Die Partei hat zwar im August eine Plattform veröffentlicht, um die Diskussion zu eröffnen. Die jahrelange Sprachlosigkeit, selbst noch in der zugespitzen Situation der letzten Monate, hat aber die Ausgangsbedingungen für eine kompromißbereite Debatte unter Führung der Partei verschlechtert. Längst haben sich die Volksfronten der einzelnen Republiken zu Trägern nationaler Forderungen entwickelt, ihre anfänglich vorsichtigen und kompromißbereiten Schritte haben sich in dem vorherrschenden Vakuum der Hilflosigkeit des zentralen Apparates dynamisiert. Im Baltikum und Transkaukasus hat der Zustrom der Massen die Volksfronten zunehmend radikalisiert und ihre Führung unter Zugzwang gestellt.

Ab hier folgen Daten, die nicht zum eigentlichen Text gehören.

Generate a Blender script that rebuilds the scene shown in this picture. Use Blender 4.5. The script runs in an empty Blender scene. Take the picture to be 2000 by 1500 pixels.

Der Verhandlungsspielraum Moskaus schrumpfte zusammen. Mit dem Zugeständnis wirtschaftlicher Autonomie gibt sich hier keiner mehr zufrieden. Gefordert wird die völlige Unabhängigkeit, die Moskau aber nicht einräumen wird und auch nicht einräumen kann. Das wäre der Beginn des endgültigen Zerfalls und in der Folge auch ein gewaltsames Ende der Umgestaltung. Panzer würden wieder rollen. Daran kann im Westen keiner Interesse haben, auch nicht die flammendsten Befürworter jeglicher Unabhängigkeitsbestrebungen, die sich irgendwo im kommunistischen Machtbereich regen.